Infine, si è detto (Cass. civ., n. 28332/2018) che tale orientamento incontra un limite nella artificiosa costituzione ai fini illeciti della Società di capitali, potendo allora le sanzioni amministrative tributarie essere irrogate «nei confronti della persona fisica che ha beneficiato materialmente delle violazioni contestate. In tal caso, la persona fisica che ha agito per conto della società è, nel contempo, trasgressore e contribuente, e la persona giuridica è una mera fictio, creata nell'esclusivo interesse della persona fisica.
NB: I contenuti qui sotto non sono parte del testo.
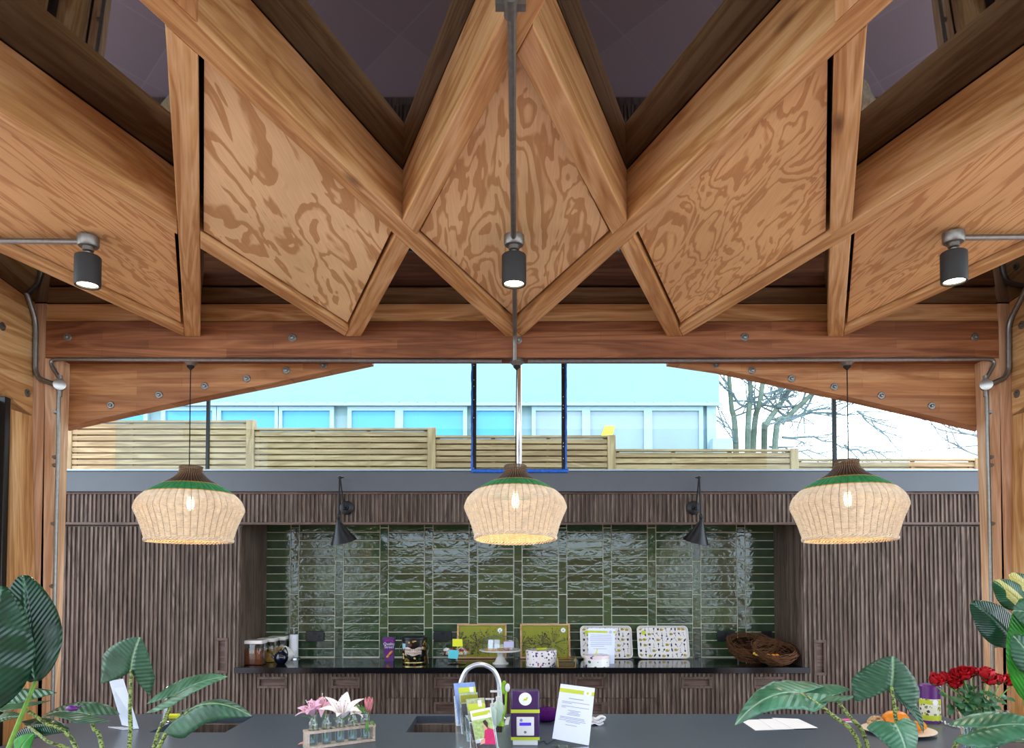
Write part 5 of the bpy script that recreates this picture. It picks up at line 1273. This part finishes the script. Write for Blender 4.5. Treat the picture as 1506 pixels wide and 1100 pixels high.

Non opera pertanto il D.L. n. 269 del 2003, art. 7, secondo cui nel caso di rapporti fiscali facenti capo a persone giuridiche le sanzioni possono essere irrogate nei soli confronti dell'ente, in quanto detta norma intende regolamentare le ipotesi in cui vi sia una differenza tra trasgressore e contribuente e, in particolare, l'ipotesi di un amministratore di una persona giuridica che, in forza del proprio mandato, compie violazioni nell'interesse della persona giuridica medesima».

L’errore della CTR - Pertanto, con riferimento al caso di specie – chiosano gli Ermellini - «trova applicazione l'art. 7, decreto legge n. 269/2003, posto che dal ricorso si evince che l'accertamento è derivato da un processo verbale di constatazione redatto nel 2006, sicché non può configurarsi la responsabilità del ricorrente, quale amministratore o amministratore di fatto della società, a titolo solidale per le sanzioni comminate alla società; non emerge, infatti, dalla sentenza impugnata che l'Amministrazione abbia dedotto nelle proprie difese la questione della fittizietà della società, che sarebbe stata creata nell'esclusivo interesse del ricorrente, né tale questione è stata affrontata dai giudici di merito e, pertanto, la sentenza, sul punto, risulta viziata da violazione di legge».